• The request: Lift out, unaltered, the lines of the material below between the line holding "What Blender Python" and the line holding "COL = SC.collection", counting both.
######
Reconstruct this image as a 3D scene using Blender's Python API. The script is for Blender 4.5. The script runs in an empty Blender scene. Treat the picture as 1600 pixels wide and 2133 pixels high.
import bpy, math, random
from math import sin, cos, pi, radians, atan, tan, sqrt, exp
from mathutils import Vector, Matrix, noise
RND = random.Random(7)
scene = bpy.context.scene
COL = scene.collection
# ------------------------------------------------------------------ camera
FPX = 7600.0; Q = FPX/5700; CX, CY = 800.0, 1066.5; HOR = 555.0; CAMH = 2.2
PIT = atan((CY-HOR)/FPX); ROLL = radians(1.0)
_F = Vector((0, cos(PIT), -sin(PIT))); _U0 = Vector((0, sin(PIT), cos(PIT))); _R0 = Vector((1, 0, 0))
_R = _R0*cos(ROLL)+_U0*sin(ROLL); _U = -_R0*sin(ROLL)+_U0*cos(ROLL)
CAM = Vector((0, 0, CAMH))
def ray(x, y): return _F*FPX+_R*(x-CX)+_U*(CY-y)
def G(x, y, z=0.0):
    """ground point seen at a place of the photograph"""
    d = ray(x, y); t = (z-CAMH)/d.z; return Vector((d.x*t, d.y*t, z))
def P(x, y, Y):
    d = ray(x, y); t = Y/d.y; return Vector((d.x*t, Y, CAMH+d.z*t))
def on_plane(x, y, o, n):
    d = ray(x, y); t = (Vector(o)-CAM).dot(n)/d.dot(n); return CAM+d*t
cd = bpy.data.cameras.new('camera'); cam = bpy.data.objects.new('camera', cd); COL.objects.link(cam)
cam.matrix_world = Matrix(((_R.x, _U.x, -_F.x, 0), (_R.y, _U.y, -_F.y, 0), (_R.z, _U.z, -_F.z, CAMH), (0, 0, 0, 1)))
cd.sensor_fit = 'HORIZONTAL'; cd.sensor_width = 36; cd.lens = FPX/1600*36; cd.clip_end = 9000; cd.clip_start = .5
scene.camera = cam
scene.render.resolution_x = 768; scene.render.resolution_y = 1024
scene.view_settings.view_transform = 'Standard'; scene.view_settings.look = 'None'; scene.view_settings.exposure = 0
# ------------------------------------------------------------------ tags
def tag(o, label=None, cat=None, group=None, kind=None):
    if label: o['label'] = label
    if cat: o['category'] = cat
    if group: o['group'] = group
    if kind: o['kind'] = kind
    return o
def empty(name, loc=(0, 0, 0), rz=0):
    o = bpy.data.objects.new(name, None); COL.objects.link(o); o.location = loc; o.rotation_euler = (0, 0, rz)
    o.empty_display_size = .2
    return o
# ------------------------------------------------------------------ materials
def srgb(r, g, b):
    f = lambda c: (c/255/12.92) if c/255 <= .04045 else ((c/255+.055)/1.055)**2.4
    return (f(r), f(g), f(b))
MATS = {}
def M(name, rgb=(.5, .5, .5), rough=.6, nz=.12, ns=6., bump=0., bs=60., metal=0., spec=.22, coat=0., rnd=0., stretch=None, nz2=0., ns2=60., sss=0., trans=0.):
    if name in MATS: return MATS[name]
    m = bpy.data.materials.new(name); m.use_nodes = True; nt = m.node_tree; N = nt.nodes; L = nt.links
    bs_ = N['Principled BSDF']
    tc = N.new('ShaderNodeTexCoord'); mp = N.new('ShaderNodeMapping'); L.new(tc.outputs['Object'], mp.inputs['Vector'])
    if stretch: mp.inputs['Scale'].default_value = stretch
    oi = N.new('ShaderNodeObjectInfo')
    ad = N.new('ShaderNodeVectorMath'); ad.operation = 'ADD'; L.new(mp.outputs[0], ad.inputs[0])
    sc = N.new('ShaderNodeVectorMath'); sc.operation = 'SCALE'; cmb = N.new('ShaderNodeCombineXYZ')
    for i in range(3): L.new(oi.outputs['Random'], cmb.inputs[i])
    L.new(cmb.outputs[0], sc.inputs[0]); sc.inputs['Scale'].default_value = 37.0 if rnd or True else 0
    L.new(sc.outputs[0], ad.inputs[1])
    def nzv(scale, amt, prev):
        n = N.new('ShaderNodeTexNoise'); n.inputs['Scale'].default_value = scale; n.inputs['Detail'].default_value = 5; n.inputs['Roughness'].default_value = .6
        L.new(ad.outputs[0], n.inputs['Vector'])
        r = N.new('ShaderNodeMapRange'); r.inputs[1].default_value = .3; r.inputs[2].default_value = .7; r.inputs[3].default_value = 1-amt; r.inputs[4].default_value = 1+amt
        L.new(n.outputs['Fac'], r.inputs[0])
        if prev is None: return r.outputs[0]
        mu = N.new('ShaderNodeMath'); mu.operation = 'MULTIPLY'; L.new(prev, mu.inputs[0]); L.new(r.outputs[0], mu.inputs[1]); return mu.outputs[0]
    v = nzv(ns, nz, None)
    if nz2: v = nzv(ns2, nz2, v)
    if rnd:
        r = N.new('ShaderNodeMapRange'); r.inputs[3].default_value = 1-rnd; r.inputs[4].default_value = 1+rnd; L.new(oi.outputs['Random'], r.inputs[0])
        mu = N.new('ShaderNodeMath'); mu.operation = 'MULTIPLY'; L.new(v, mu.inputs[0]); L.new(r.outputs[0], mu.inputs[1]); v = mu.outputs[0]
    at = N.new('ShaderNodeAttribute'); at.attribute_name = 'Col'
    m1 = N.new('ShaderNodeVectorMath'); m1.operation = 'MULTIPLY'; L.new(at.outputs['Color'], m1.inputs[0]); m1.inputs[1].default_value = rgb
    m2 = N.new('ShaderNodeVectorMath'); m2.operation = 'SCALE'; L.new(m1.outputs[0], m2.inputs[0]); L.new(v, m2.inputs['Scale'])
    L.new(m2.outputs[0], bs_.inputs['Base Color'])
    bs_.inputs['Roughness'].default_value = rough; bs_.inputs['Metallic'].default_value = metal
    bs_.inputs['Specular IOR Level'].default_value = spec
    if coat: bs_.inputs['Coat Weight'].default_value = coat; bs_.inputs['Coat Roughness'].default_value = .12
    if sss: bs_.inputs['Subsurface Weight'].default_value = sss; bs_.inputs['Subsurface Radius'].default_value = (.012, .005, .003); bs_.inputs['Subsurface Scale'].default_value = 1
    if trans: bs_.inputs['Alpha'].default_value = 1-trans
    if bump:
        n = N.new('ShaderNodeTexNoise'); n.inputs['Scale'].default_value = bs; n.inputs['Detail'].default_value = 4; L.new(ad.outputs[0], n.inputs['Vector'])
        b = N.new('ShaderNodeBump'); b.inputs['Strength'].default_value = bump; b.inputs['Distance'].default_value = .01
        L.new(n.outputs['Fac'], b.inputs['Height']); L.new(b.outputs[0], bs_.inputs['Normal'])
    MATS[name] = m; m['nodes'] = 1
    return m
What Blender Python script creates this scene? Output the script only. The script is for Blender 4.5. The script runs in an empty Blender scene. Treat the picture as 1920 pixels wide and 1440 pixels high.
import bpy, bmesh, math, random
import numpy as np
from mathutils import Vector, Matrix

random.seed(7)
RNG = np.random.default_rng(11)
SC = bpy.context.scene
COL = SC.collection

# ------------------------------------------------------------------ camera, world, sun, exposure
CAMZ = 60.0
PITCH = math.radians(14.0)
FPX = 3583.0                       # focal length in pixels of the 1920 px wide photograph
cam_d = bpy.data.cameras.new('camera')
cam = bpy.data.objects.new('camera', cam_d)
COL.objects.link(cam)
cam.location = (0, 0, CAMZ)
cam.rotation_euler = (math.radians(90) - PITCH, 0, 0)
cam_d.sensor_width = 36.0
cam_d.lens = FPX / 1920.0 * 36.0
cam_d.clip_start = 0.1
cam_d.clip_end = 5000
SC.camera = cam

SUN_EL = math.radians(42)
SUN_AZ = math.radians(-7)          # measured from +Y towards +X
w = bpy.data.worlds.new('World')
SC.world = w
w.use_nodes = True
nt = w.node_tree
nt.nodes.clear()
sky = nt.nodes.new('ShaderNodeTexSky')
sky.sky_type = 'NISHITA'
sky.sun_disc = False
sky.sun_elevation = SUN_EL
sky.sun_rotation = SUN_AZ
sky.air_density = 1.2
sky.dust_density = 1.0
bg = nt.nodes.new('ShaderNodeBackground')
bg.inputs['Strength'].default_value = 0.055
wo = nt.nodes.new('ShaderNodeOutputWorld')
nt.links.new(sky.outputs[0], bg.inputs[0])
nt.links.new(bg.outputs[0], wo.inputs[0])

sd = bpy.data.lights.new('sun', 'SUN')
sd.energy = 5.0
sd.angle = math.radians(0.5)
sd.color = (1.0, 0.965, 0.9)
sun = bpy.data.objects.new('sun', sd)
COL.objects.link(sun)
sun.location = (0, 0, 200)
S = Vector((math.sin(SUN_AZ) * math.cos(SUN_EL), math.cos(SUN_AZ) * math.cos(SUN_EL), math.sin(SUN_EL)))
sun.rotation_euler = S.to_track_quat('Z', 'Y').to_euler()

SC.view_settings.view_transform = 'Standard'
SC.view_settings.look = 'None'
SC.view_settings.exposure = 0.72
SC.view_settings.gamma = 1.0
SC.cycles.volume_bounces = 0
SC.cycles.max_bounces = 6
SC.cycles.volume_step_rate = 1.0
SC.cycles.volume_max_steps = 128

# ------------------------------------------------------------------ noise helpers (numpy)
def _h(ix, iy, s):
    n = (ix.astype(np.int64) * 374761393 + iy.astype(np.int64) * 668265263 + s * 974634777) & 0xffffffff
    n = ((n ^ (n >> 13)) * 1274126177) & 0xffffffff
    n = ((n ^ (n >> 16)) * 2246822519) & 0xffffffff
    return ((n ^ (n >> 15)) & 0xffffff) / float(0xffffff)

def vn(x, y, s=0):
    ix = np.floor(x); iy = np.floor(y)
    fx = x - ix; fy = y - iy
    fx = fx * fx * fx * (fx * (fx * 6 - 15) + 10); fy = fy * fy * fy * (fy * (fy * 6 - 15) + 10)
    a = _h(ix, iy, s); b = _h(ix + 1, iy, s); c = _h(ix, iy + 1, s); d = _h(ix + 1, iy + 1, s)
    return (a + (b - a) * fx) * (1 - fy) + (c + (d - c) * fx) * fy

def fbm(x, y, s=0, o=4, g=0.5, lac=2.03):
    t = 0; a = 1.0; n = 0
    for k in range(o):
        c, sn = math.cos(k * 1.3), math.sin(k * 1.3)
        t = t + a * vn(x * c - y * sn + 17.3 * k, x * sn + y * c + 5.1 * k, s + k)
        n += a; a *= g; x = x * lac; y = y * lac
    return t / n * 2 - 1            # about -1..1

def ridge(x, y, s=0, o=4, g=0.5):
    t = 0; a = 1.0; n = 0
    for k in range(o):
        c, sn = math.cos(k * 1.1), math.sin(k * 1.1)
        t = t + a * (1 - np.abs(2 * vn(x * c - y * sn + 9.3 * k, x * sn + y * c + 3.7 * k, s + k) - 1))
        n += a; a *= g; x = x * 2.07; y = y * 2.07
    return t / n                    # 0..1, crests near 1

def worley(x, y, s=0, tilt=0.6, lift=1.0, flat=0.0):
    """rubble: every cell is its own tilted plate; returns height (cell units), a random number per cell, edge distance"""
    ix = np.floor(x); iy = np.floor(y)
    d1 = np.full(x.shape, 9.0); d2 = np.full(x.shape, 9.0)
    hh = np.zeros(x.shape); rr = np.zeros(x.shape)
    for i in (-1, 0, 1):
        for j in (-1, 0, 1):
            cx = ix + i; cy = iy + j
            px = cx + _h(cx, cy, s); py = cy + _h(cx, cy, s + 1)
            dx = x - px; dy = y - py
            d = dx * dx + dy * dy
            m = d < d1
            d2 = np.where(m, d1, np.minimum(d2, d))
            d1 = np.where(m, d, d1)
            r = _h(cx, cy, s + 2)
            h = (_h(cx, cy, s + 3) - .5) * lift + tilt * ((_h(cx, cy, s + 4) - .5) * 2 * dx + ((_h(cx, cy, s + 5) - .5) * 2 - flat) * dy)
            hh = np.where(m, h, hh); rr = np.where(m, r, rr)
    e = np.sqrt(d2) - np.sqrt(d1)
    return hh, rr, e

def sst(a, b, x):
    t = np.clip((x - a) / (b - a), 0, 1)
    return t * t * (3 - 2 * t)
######
• Task output:
What Blender Python script creates this scene? Output the script only. The script is for Blender 4.5. The script runs in an empty Blender scene. Treat the picture as 1920 pixels wide and 1440 pixels high.
import bpy, bmesh, math, random
import numpy as np
from mathutils import Vector, Matrix

random.seed(7)
RNG = np.random.default_rng(11)
SC = bpy.context.scene
COL = SC.collection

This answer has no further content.